A super Ornstein-Uhlenbeck process interacting with its center of mass

TL;DR

This paper constructs and analyzes a supercritical measure-valued process interacting with its center of mass, revealing convergence behaviors in attractive and repelling cases, and extending classical results in stochastic processes.

Contribution

It introduces a new interacting super Ornstein-Uhlenbeck process with attraction or repulsion to the center of mass, providing continuum analogues of known binary branching Brownian motion results.

Findings

In the attractive case, the normalized process converges to the stationary distribution of OU.

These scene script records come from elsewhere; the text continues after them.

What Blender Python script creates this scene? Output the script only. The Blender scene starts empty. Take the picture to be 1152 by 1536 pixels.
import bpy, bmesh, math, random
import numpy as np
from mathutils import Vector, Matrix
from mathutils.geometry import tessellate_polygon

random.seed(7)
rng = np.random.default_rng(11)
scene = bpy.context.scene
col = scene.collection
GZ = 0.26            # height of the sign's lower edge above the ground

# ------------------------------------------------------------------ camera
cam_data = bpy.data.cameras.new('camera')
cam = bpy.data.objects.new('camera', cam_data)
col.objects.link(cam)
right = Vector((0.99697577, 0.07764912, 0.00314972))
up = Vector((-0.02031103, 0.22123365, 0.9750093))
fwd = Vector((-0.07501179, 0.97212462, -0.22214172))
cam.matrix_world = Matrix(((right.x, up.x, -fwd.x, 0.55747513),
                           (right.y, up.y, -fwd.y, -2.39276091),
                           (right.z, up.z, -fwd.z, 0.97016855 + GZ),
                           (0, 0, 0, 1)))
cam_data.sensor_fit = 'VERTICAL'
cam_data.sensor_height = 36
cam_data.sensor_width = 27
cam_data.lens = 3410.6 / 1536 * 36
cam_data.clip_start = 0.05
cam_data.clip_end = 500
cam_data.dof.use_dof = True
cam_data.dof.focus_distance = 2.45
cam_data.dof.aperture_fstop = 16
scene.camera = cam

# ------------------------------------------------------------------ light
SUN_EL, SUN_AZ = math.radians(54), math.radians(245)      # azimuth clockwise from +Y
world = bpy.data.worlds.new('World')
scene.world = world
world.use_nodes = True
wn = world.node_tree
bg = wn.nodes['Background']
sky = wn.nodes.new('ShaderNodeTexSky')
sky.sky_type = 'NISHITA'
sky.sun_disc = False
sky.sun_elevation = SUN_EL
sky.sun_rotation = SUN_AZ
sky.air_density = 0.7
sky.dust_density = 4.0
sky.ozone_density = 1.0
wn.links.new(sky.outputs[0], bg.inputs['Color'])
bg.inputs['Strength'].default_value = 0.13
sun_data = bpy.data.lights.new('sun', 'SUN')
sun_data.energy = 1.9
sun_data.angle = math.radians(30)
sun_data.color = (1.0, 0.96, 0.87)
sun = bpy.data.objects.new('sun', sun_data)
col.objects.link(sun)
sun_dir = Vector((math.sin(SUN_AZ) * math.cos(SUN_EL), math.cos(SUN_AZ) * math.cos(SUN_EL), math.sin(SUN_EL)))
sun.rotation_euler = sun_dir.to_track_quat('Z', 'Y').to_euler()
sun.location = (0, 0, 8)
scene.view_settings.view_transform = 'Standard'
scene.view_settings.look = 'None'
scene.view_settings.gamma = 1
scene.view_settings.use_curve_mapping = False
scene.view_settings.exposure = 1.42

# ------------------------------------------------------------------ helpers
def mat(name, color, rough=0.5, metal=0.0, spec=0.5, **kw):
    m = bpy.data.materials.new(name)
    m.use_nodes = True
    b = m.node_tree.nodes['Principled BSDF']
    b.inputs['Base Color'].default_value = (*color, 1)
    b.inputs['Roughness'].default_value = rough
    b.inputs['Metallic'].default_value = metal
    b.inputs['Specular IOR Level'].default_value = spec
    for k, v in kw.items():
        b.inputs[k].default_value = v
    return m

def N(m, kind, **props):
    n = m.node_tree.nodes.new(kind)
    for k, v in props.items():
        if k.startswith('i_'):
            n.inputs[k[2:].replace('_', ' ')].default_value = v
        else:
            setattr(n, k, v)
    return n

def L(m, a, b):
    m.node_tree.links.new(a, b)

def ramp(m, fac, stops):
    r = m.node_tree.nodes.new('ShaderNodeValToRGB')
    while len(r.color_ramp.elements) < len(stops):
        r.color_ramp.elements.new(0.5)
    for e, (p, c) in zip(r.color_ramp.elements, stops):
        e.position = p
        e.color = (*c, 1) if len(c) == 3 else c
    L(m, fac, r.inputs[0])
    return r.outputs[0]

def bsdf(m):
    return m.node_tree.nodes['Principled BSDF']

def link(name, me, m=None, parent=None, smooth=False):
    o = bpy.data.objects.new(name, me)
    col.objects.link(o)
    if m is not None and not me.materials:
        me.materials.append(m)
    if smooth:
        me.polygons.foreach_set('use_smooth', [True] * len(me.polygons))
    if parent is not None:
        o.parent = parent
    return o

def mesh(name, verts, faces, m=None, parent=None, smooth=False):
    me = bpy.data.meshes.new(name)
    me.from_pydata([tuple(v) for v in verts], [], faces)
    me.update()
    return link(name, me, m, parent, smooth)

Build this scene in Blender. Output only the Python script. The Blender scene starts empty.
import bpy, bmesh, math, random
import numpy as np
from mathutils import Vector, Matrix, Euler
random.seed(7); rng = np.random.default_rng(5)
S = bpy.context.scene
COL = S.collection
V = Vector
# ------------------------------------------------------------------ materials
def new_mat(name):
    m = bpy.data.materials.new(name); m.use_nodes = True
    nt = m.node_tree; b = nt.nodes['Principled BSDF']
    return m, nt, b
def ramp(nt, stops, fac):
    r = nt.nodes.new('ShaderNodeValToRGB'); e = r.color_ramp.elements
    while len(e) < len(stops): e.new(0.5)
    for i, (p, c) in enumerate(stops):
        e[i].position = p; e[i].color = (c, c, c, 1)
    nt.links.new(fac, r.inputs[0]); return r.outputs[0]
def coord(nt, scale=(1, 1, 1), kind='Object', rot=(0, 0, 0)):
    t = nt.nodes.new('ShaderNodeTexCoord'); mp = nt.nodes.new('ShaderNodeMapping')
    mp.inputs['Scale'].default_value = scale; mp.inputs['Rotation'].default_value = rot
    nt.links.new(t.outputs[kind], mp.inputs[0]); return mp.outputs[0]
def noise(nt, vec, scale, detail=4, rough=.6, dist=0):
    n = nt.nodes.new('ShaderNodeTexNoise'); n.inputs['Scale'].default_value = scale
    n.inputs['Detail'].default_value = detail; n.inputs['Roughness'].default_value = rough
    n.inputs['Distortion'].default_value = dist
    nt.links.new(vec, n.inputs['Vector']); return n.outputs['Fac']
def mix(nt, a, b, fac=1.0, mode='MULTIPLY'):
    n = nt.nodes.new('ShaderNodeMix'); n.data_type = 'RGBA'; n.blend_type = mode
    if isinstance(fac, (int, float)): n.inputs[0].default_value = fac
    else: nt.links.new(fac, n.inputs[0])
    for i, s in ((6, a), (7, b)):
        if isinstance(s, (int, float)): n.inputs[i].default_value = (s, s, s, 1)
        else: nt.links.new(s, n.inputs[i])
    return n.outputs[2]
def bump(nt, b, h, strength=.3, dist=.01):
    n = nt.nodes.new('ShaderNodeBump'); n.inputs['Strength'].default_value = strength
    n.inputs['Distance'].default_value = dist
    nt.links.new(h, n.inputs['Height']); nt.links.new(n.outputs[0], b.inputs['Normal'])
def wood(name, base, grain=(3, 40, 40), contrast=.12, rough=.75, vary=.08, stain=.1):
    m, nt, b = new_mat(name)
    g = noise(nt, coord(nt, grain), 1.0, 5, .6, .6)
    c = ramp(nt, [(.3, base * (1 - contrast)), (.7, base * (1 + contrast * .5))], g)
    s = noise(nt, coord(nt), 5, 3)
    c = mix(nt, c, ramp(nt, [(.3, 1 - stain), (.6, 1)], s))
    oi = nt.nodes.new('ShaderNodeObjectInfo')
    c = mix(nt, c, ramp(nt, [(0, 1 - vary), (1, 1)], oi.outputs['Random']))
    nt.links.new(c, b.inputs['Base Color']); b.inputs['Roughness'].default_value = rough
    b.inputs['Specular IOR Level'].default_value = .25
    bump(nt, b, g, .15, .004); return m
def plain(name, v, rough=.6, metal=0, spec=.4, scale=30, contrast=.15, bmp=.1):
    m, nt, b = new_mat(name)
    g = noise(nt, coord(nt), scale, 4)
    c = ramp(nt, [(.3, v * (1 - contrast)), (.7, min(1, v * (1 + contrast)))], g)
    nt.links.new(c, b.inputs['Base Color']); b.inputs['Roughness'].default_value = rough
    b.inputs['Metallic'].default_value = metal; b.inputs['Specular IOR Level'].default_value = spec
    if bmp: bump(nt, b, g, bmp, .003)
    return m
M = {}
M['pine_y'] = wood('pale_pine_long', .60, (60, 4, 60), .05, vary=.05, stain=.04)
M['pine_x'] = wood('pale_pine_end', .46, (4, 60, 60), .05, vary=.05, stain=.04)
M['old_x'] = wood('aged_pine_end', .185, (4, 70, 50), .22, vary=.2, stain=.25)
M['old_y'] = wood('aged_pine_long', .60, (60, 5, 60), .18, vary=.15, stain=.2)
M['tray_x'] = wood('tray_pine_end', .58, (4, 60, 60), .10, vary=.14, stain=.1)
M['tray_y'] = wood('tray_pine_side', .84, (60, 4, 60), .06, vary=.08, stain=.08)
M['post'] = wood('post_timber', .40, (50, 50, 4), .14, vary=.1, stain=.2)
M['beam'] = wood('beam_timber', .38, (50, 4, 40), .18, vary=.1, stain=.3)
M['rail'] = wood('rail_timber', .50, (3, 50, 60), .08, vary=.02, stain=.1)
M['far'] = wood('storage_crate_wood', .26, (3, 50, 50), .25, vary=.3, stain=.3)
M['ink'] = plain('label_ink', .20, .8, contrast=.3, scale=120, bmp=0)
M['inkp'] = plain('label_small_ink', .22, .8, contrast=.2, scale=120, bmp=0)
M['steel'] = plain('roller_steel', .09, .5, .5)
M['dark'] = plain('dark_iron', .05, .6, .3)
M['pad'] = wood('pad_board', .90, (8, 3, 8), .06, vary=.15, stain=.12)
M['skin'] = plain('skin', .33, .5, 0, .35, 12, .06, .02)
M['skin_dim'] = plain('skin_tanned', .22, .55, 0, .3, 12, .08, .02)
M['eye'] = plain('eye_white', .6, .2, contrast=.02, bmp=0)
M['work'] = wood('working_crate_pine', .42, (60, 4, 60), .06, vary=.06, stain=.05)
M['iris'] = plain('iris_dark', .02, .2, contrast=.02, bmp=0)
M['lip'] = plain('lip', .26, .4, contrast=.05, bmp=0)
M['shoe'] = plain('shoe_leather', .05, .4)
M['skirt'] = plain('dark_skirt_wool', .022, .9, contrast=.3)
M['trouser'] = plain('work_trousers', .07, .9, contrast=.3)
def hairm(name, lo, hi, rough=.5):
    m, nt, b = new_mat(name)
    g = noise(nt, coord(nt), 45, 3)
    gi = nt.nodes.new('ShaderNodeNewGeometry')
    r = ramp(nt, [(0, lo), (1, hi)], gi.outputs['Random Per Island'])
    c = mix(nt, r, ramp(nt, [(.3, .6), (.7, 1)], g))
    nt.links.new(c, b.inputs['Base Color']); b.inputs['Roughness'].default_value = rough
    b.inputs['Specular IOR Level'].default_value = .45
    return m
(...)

The process converges almost surely to a Gaussian in the attractive case.

Center of mass converges under certain conditions in the repelling case.

Abstract

We construct a supercritical interacting measure-valued diffusion with representative particles that are attracted to, or repelled from, the center of mass. Using the historical stochastic calculus of Perkins, we modify a super Ornstein-Uhlenbeck process with attraction to its origin, and prove continuum analogues of results of Englander [Electron. J. Probab. 15 (2010) 1938-1970] for binary branching Brownian motion. It is shown, on the survival set, that in the attractive case the mass normalized interacting measure-valued process converges almost surely to the stationary distribution of the Ornstein-Uhlenbeck process, centered at the limiting value of its center of mass. In the same setting, it is proven that the normalized super Ornstein-Uhlenbeck process converges a.s. to a Gaussian random variable, which strengthens a theorem of Englander and Winter [Ann. Inst. Henri Poincare Probab. Stat. 42 (2006) 171-185] in this particular case. In the repelling setting, we show that the center of mass converges a.s., provided the repulsion is not too strong and then give a conjecture. This contrasts with the center of mass of an ordinary super Ornstein-Uhlenbeck process with repulsion, which is shown to diverge a.s. A version of a result of Tribe [Ann. Probab. 20 (1992) 286-311] is proven on the extinction set; that is, as it approaches the extinction time, the normalized process in both the attractive and repelling cases converges to a random point a.s.